Back to my daughter's apartment. I stood there for a moment, tool bag open, staring at what I couldn't fix. There's a particular kind of humility in that–the gap between confidence and capability, between showing up ready and actually being equipped. My father would have recognized it immediately. The right move isn't to force it with the wrong tool (a message he drove home with me over and over). The right move is to be honest about what you have and what you don't.

 

The Fed would do well to remember that today. You can show up with all the conviction in the world. But if the tool doesn't match the problem, the job doesn't get done. Acknowledge what monetary policy can fix, and then actually fix it. The labor market, and the workers navigating one of the most wrenching economic transitions of our lifetimes, are waiting. Get to work Fed–we’re counting on you.

 

YESTERDAY’S MARKETS

Stocks notched a modest third straight day of gains yesterday, with the S&P 500 closing up about a quarter of a percent as Wall Street continued its cautious bounce off four-month lows. Bonds were quiet ahead of today's Fed decision, with Treasury yields little changed as markets held their breath. Oil was the real story–AGAIN–as Brent crude climbed back above $100 a barrel, rising roughly 3% on continued Strait of Hormuz disruption fears. Gold held steady near $5,000, doing what gold does when nobody knows what comes next.

NEXT UP

  • Producer Price Index / PPI (February) is expected to have inched up to 3.0% from 2.9%.

  • Factory Orders (January) probably increased by +0.1% after sliding by -0.7% in the prior month.

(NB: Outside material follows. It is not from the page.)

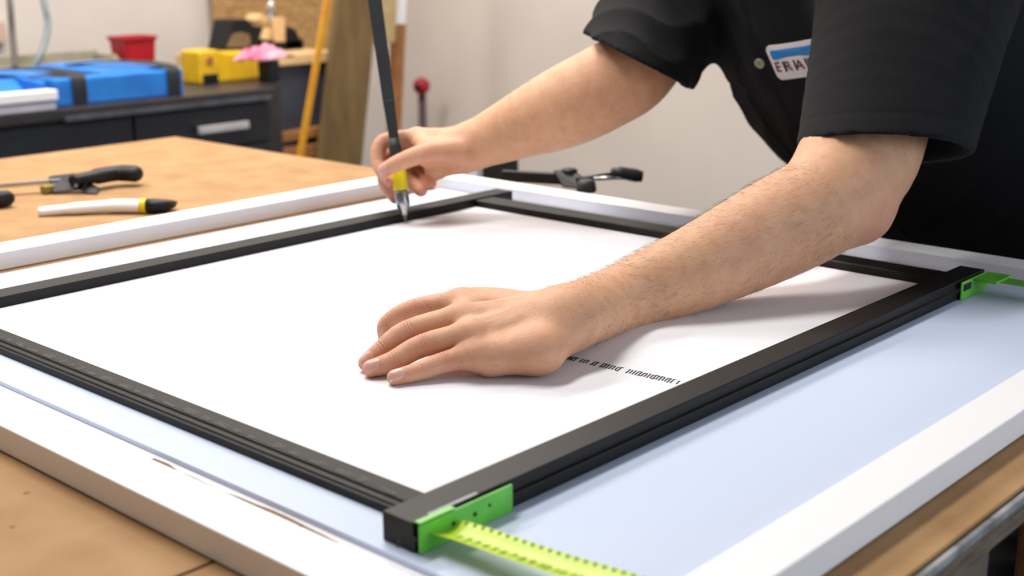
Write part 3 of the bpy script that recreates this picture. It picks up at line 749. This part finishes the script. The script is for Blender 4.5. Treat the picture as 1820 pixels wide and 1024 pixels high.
for i in range(len(path)-1):
    a, b = path[i], path[i+1]
    for dx, s in ((-.0115, 1), (.0, -1)):
        z0 = .0022 if s == 1 else 0; z1 = 0 if s == 1 else .0022
        m.add([a+V(dx, 0, z0), b+V(dx, 0, z0), b+V(dx+.0115, 0, z1), a+V(dx+.0115, 0, z1), a+V(dx, 0, z0-.0008), b+V(dx, 0, z0-.0008), b+V(dx+.0115, 0, z1-.0008), a+V(dx+.0115, 0, z1-.0008)],
              [(0, 1, 2, 3), (7, 6, 5, 4), (0, 4, 5, 1), (2, 6, 7, 3)])
bl2 = m.build('blade', M['tapeg'], tp2)
m = MB(); m.box(1.2945, 1.2985, .4625, .4655, .0205, .0232); m.build('rivet', M['hole'], bl2)
# --- the long knife in the right hand
kn = thing('craft_knife', tuple(kt), 'long dark-handled knife with a yellow collar and steel tip, held upright on the sheet', 'knife')
def kp(t): return kt+kax*t
kL = np.linalg.norm(kb-kt); ks = unit(np.cross(kax, EYE-kt)); kd = np.cross(kax, ks)
m = MB(); m.prism([kp(0)-ks*.0005-kd*.0004, kp(0)+ks*.0005-kd*.0004, kp(.016)+ks*.0045-kd*.0004, kp(.016)-ks*.0030-kd*.0004], kd*.0008); m.build('blade', M['steel'], kn)
m = MB(); m.lathe(kt, kax, [(.0030, .010), (.0046, .013), (.0052, .016), (.0088, .023), (.0094, .030), (.0092, .040), (.0084, .0425)], 22); m.build('collet', M['steel'], kn)
m = MB(); m.lathe(kt, kax, [(.0090, .043), (.0098, .045), (.0098, .0705), (.0090, .0725)], 24); m.build('collar', M['yellow'], kn, label='bright yellow collar')
m = MB(); m.lathe(kt, kax, [(.0082, .073), (.0088, .076), (.0088, .084), (.0080, .100), (.0070, .112)], 20); m.build('grip', M['rubber'], kn)
a = kp(.100); b = kp(kL+.06)
m = MB(); k1 = kp(.112)
for (p, w0, q, w1_) in ((k1, .0062, kp(kL*.55), .0078), (kp(kL*.55), .0078, b, .0098)):
    vs = [p+ks*i*w0+kd*j*w0*.55 for j in (-1, 1) for i in (-1, 1)]+[q+ks*i*w1_+kd*j*w1_*.55 for j in (-1, 1) for i in (-1, 1)]
    m.add(vs, [(0, 2, 3, 1), (4, 5, 7, 6), (0, 1, 5, 4), (2, 6, 7, 3), (0, 4, 6, 2), (1, 3, 7, 5)])
m.build('handle', M['rubber'], kn, bevel=.0012)
# --- tools lying on the bench
def P0(px, py, z=0): return pz(px, py, z)
cl = thing('bar_clamp', tuple(P0(120, 335, 0)), 'black quick-release bar clamp with a steel bar lying at the far left of the bench', 'clamp')
a, b = P0(-90, 338, .012), P0(108, 322, .014)
m = MB(); m.bar(a, b, .0035, .014, up=unit(V(-.7, -.7, .5))); m.build('bar', M['steel'], cl, bevel=.0006)
a, b = P0(84, 332, .012), P0(150, 322, .016)
m = MB(); m.prism([P0(84, 315, .020), P0(130, 310, .024), P0(160, 316, .022), P0(150, 338, .004), P0(92, 342, .003)], (0.010, .012, 0)); m.build('head', M['plastic'], cl, bevel=.003)
m = MB(); m.tube(smoothpts([P0(128, 322, .018), P0(165, 315, .019), P0(210, 308, .0185), P0(252, 310, .017)], 6), [.010]+[.0125]*6+[.0155]*6+[.0165]*4+[.013, .006], 16, flat=(UP, .8)); m.build('handle', M['plastic'], cl)
m = MB(); m.prism([P0(120, 326, .012), P0(150, 322, .014), P0(176, 336, .004), P0(172, 344, .001), P0(150, 342, .002)], (.006, .007, 0)); m.build('trigger', M['plastic'], cl, bevel=.0015)
m = MB(); c = P0(135, 330, .017); nn = unit(EYE-c); m.tube([c-nn*.008, c+nn*.001], .003, 12); m.build('rivet', M['steel'], cl)
m = MB(); c = P0(86, 338, .004); m.box(c[0]-.010, c[0]+.010, c[1]-.008, c[1]+.008, 0, .012); m.build('pad', mat('olive_pad', (150,134,50), .6, c2=(130,114,40), scale=50), cl, bevel=.002)
kb_ = thing('screwdriver', tuple(P0(0, 358, 0)), 'screwdriver with a round black handle lying at the left edge of the bench', 'screwdriver')
m = MB(); m.tube([P0(-110, 362, .010), P0(-40, 358, .011), P0(0, 354, .0115), P0(16, 352, .0115), P0(24, 351, .0115)], [.008, .009, .0125, .0115, .006], 18); m.build('grip', M['plastic'], kb_)
m = MB(); m.tube([P0(-200, 372, .008), P0(-105, 362, .010)], .004, 10); m.build('shaft', M['steel'], kb_)
sc = thing('scraper_knife', tuple(P0(190, 372, 0)), 'white-handled scraper with a yellow ring and black tip on the tan bench top', 'knife')
p = [P0(70, 377, .004), P0(130, 371, .007), P0(200, 366, .009), P0(252, 366, .009)]
m = MB(); m.tube(smoothpts(p, 6), [.0088]*6+[.0105]*6+[.0120]*6+[.0118], 12, flat=(UP, .8)); m.build('handle', M['white'], sc)
m = MB(); m.tube([P0(251, 366, .009), P0(262, 366, .009)], .0128, 16, flat=(UP, .85)); m.build('ring', M['yellow'], sc)
m = MB(); m.tube([P0(262, 366, .009), P0(275, 366, .0092), P0(292, 366, .0085), P0(306, 363, .007), P0(315, 359, .008)], [.0120, .0125, .0112, .007, .001], 14, flat=(UP, .85)); m.build('tip', M['plastic'], sc)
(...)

  • At 2:00 PM Wall Street Time, the FOMC will release its rate decision which is largely expected to remain unchanged. The big news will be the FOMC SEP (statement of economic projections) release, which includes the infamous Dot Plot. Will the Fed revise its rate projections for the year? Those projections will certainly project the markets, depending on which way FOMC members go with it. Hopefully FOMC members read my note 🙃 before voting. 😉🤣

  • Important earnings today: Hertz Global, Williams-Sonoma, Macy’s, SailPoints, General Mills, Jabil, Micron, and Five Below.